VANCOUVER– Goldcorp (G-T, GG-N) and Minera Penmont have proven themselves worthy adversaries in a bidding war for Canplats Resources (CPQ-V) and its gold-silver-lead-zinc project in Mexico: the original all-share offer from Goldcorp worth $238 million has been upped, matched, upped, and now matched once again, with the latest offer valuing the junior company at $317 million, most of it in cash.
Camino Rojo is just 50 km away from Goldcorp’s Penasquito gold-silver mine in Zacatecas state. In November, the major offered Canplats shareholders 0.074 Goldcorp shares, and an interest in a new exploration company, for each Canplats share held. Canplats agreed to the deal, which was expected to close in January.
Then, on Dec. 23, a rival suitor emerged. Minera Penmont, a company jointly owned by Fresnillo (FNLPF-O, FRES-L) and Newmont Mining (NMC-T, NEM-N), offered $4.20 in cash for each Canplats share, upping the value of the deal to $254 million. The Penmont proposal also gave Canplats shareholders shares of a new company that would hold $10 million in cash and all of Canplat’s properties outside of Camino Rojo, similar to the original Goldcorp deal.
As part of that original deal, Goldcorp had the right to match any superior offers. So, on Christmas Eve, the Vancouver-based major matched Penmont’s offer. It seemed the battle was over. But then on Dec. 28, Penmont upped its offer again, this time raising the value to $317 million.
It took Goldcorp less than a day to match Penmont’s new offer. The new deal will see Canplats investors receive $4.60 in cash and a share in a new exploration company for each Canplats share held. The new company shares hold a notional value of 20¢, giving the deal a $4.80-per-share price tag.
Canplats’ board of directors has recommended shareholders tender to the latest Goldcorp offer and a shareholder meeting is scheduled for mid-January.
The rapid-fire takeover battle is well suited to Canplats and Camino Rojo, as the project was only discovered, delineated, and economically studied in just two years.
In mid-2007, Canplats geologists driving along a secondary road south of Goldcorp’s Penasquito mine in Zacatecas state noticed the distinctive reddish-brown of mineralized alteration in the crushed-rock road fill.
They traced the crushed rock back to its quarry, staked the ground, and were soon pulling broad mineralized intercepts from the ground, such as 183 metres grading 1.61 grams gold per tonne, 12.84 grams silver, 0.49% lead and 0.31% zinc.

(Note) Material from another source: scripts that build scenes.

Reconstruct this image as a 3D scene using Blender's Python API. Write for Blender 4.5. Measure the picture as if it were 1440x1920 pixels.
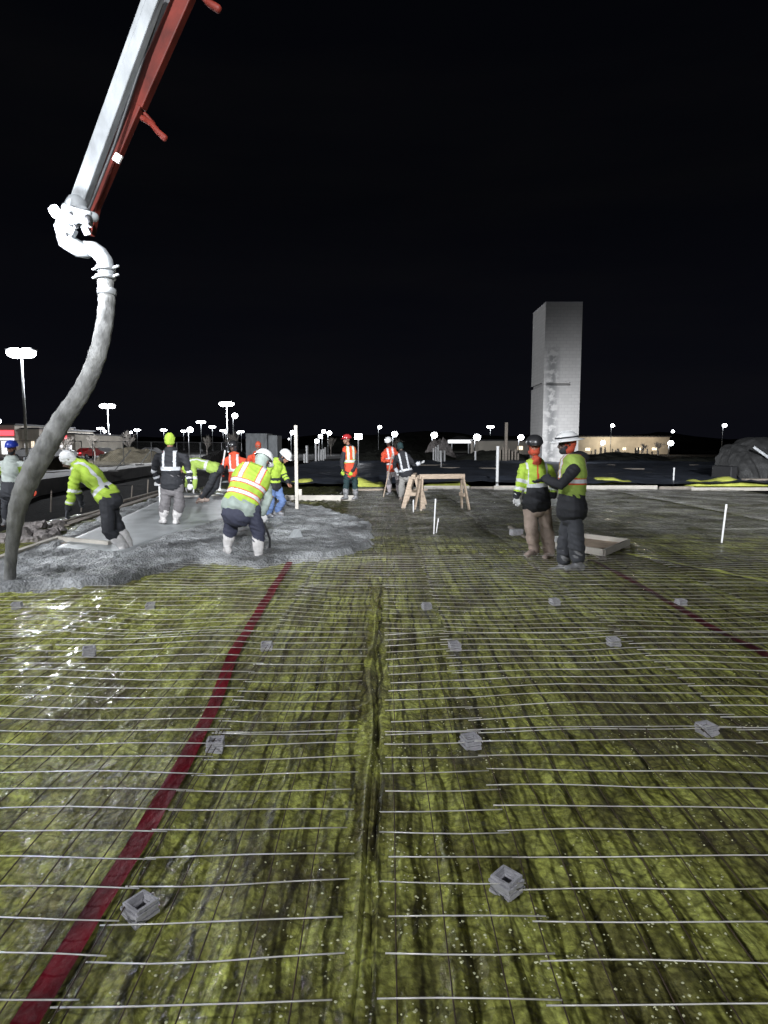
import bpy, math, random
import numpy as np
from mathutils import Vector, Matrix, noise
random.seed(7); rng = np.random.default_rng(7)
scene = bpy.context.scene
for o in list(bpy.data.objects): bpy.data.objects.remove(o)
COL = scene.collection
R = math.radians

# ------------------------------------------------------------------ camera, sky, lamps, exposure
F, CX, CY, H = 1180.0, 720.0, 960.0, 1.6
PITCH = math.atan(122.0/F)
cam = bpy.data.cameras.new('camera'); camo = bpy.data.objects.new('camera', cam); COL.objects.link(camo)
camo.location = (0, 0, H); camo.rotation_euler = (math.pi/2-PITCH, 0, 0)
cam.sensor_fit = 'VERTICAL'; cam.sensor_height = 24; cam.lens = 24*F/1920.0
cam.clip_start = 0.05; cam.clip_end = 3000
scene.camera = camo
FWD = Vector((0, math.cos(PITCH), -math.sin(PITCH))); UPV = Vector((0, math.sin(PITCH), math.cos(PITCH)))

def ray(px, py): return FWD + Vector(((px-CX)/F, 0, 0)) + UPV*((CY-py)/F)
def W(px, py, Y):                       # the point seen at (px, py) that stands Y metres away
    d = ray(px, py); return Vector((0, 0, H)) + d*(Y/d.y)
def G(px, py, z=0.0):                   # the same on a level surface
    d = ray(px, py); return Vector((0, 0, H)) + d*((z-H)/d.z)

w = bpy.data.worlds.new('World'); scene.world = w; w.use_nodes = True
nt = w.node_tree; N = nt.nodes; bg = N['Background']
tc = N.new('ShaderNodeTexCoord'); mp = N.new('ShaderNodeMapping'); mp.inputs['Scale'].default_value = (1.2, 1.2, 7)
nz = N.new('ShaderNodeTexNoise'); nz.inputs['Scale'].default_value = 1.6; nz.inputs['Detail'].default_value = 5
cr = N.new('ShaderNodeValToRGB'); cr.color_ramp.elements[0].position = .42; cr.color_ramp.elements[0].color = (.0008, .0009, .0016, 1)
cr.color_ramp.elements[1].position = .75; cr.color_ramp.elements[1].color = (.0018, .0018, .0022, 1)
nt.links.new(tc.outputs['Generated'], mp.inputs['Vector']); nt.links.new(mp.outputs[0], nz.inputs['Vector'])
nt.links.new(nz.outputs['Fac'], cr.inputs['Fac']); sx_ = N.new('ShaderNodeSeparateXYZ'); nt.links.new(tc.outputs['Generated'], sx_.inputs[0])
gl_ = N.new('ShaderNodeValToRGB'); ge = gl_.color_ramp.elements; ge[0].position = 0.0; ge[0].color = (.0026, .0027, .0042, 1); ge[1].position = .35; ge[1].color = (.0004, .0005, .0008, 1); nt.links.new(sx_.outputs['Z'], gl_.inputs['Fac'])
am = N.new('ShaderNodeMix'); am.data_type = 'RGBA'; am.blend_type = 'ADD'; am.inputs['Factor'].default_value = 1.0; nt.links.new(cr.outputs[0], am.inputs['A']); nt.links.new(gl_.outputs[0], am.inputs['B'])
nt.links.new(am.outputs['Result'], bg.inputs['Color']); bg.inputs['Strength'].default_value = 1.0
scene.view_settings.view_transform = 'Standard'; scene.view_settings.look = 'None'
scene.view_settings.exposure = 0.0; scene.view_settings.gamma = 1.0

def lamp(name, loc, power, color=(1, 1, 1), radius=.3, target=None, cone=None, blend=.5):
    l = bpy.data.lights.new(name, 'SPOT' if target is not None else 'POINT'); l.energy = power; l.color = color; l.shadow_soft_size = radius
    o = bpy.data.objects.new(name, l); COL.objects.link(o); o.location = loc
    if target is not None:
        o.rotation_euler = (Vector(target)-Vector(loc)).to_track_quat('-Z', 'Y').to_euler(); l.spot_size = R(cone); l.spot_blend = blend
    return o
COOL = (.93, .96, 1.0)
lamp('unseen_flood_light', (-8.0, -6.0, 6.5), 3400, COOL, .30, (0, 9, 0), 110, .6)      # unseen floodlight behind the photographer
lamp('unseen_flood_light', (5.0, -9.0, 7.0), 2600, COOL, .35, (1, 16, 0), 90, .6)  # unseen lamp behind right, added for fill
lamp('unseen_flood_light', (-17.0, 3.0, 9.0), 9000, COOL, .35, (1, 15, 0), 70, .9)
lamp('unseen_flood_light', (2.0, -12.0, 8.5), 60000, COOL, .35, (-4, 32, .5), 28, 1.0)  # unseen spot added to brighten the far boards and pipes
lamp('unseen_flood_light', (2.6, -12.0, 8.5), 75000, COOL, .35, (13, 32, .5), 30, 1.0)  # second added spot, brightens the far right side
lamp('boom_work_light', tuple(W(100, 446, 6.55)), 210, (.88, .92, 1), .06)                     # work light at the boom tip
lamp('tower_flood_light', (14.0, 52.5, 2.0), 3800, COOL, .3, (17.5, 60, 2.0), 130, 1.0)              # flood by the block tower

# ------------------------------------------------------------------ helpers
def tag(o, label=None, cat=None, group=None, kind=None):
    if label: o['label'] = label
    if cat: o['category'] = cat
    if group: o['group'] = group
    if kind: o['kind'] = kind
    return o
def empty(name, loc, label=None, cat=None, group=None):
    o = bpy.data.objects.new(name, None); COL.objects.link(o); o.location = loc; o.empty_display_size = .1
    return tag(o, label, cat, group)

def mat(name, col, rough=.7, metal=0, var=.25, scale=6, bump=.15, bscale=30, emit=None, estr=0, stretch=(1, 1, 1), coat=0, spec=.5, col2=None, dist=.01):
    m = bpy.data.materials.new(name); m.use_nodes = True; t = m.node_tree; n = t.nodes; L = t.links; b = n['Principled BSDF']
    b.inputs['Roughness'].default_value = rough; b.inputs['Metallic'].default_value = metal
    b.inputs['Specular IOR Level'].default_value = spec; b.inputs['Coat Weight'].default_value = coat; b.inputs['Coat Roughness'].default_value = .15
    tcn = n.new('ShaderNodeTexCoord'); mpn = n.new('ShaderNodeMapping'); mpn.inputs['Scale'].default_value = stretch
    L.new(tcn.outputs['Object'], mpn.inputs['Vector'])
    a = n.new('ShaderNodeTexNoise'); a.inputs['Scale'].default_value = scale; a.inputs['Detail'].default_value = 6; a.inputs['Roughness'].default_value = .6
    L.new(mpn.outputs[0], a.inputs['Vector'])
    r = n.new('ShaderNodeValToRGB'); r.color_ramp.elements[0].position = .32; r.color_ramp.elements[1].position = .68
    c = Vector(col); c2 = Vector(col2) if col2 else c*(1+var*.6)
    r.color_ramp.elements[0].color = (*(c*(1-var)), 1); r.color_ramp.elements[1].color = (*[min(1, v) for v in c2], 1)
    L.new(a.outputs['Fac'], r.inputs['Fac']); L.new(r.outputs[0], b.inputs['Base Color'])
    if bump > 0:
        q = n.new('ShaderNodeTexNoise'); q.inputs['Scale'].default_value = bscale; q.inputs['Detail'].default_value = 5
        L.new(mpn.outputs[0], q.inputs['Vector'])
        bp = n.new('ShaderNodeBump'); bp.inputs['Strength'].default_value = min(1, bump*2); bp.inputs['Distance'].default_value = dist
        L.new(q.outputs['Fac'], bp.inputs['Height']); L.new(bp.outputs[0], b.inputs['Normal'])
    if emit:
        b.inputs['Emission Color'].default_value = (*emit, 1); b.inputs['Emission Strength'].default_value = estr
        m.cycles.emission_sampling = 'NONE' if estr < 20 else 'FRONT'
    return m

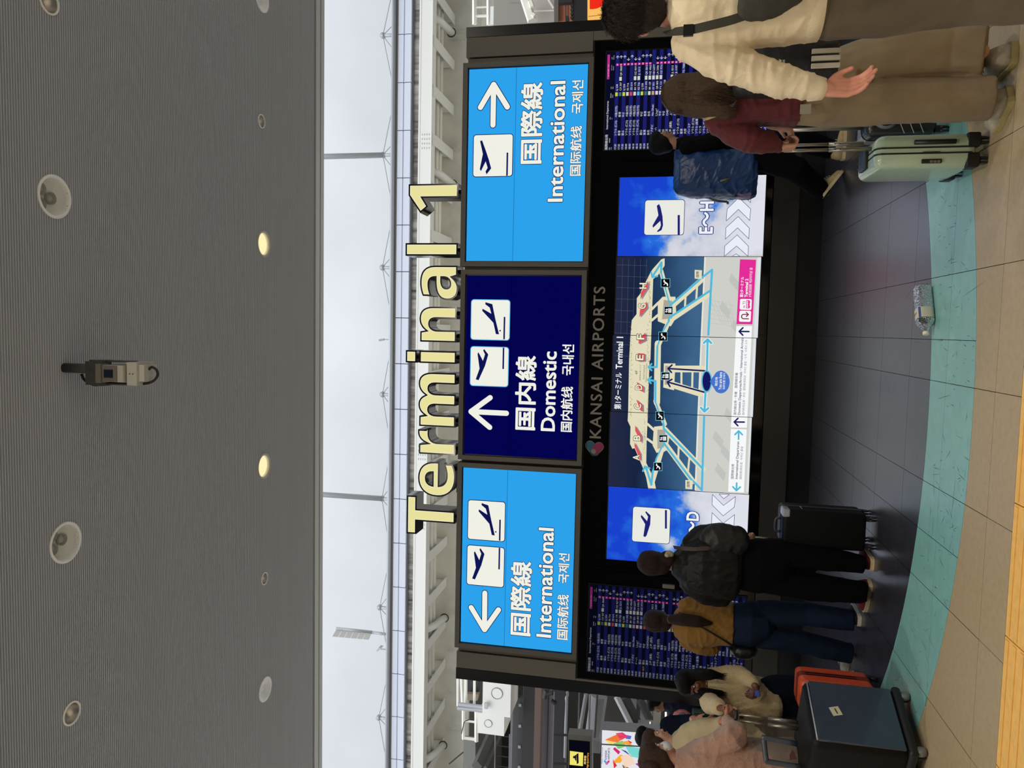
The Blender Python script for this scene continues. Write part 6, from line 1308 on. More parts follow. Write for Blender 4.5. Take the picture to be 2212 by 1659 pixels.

Within a year, Canplats defined a significant resource at the project, which had been named Camino Rojo, or ‘Red Road.’ The Represa deposit at Camino Rojo is home to 163.4 million measured and indicated tonnes grading 0.66 gram gold, 11.56 grams silver, 0.37% lead and 0.19% zinc. Inferred resources add 31 million tonnes averaging 0.56 gram gold, 7.63 grams silver, 0.31% lead and 0.1% zinc. Combining all three resource categories, Canplats has defined 4 million contained ounces gold and 68 million oz. silver.
In mid-October, Canplats completed a preliminary assessment of Camino Rojo. The study looked at the economics of an open-pit, heap-leach operation processing only oxide and transitional mineralization; the deposit’s extensive sulphide mineralization was not considered.
Over a 10-year mine life, operations at Camino Rojo would churn out 1.7 million oz. gold and 34.2 million oz. silver from an open pit with a strip ratio of 0.7:1 and average head grades of 0.71 gram gold and 14.2 grams silver. A daily throughput of 20,000 tonnes would translate into annual production of 122,300 oz. gold and 902,100 oz. silver.
Using base-case prices of US$750 per oz. gold and US$13.50 per oz. silver, the mine would be able to produce an ounce of gold for US$340, net of byproduct credits. The operation would generate a pretax internal rate of return (IRR) of 32.5% and a net present value (NPV) of US$194.9 million, using a 5% discount rate. Using prices closer to today’s spot values, namely a gold price of US$1,036 per oz. and a silver price of US$17.19 per oz., the IRR climbs to 65.7% and the NPV reaches US$477.2 million.
To develop the open-pit, heap-leach operation is expected to cost only US$133.8 million.
Canplats’ share price spent most of 2009 ranging between $1.60 and $2.40. When news broke of Goldcorp’s original offer, the junior’s share price jumped a dollar and hovered between $3.20 and $3.60 until Penmont entered the fray. Since Dec. 23 Canplats has gained $1.95, closing at $5.10 on Jan 4. The company has 58 million shares outstanding, 66 million fully diluted.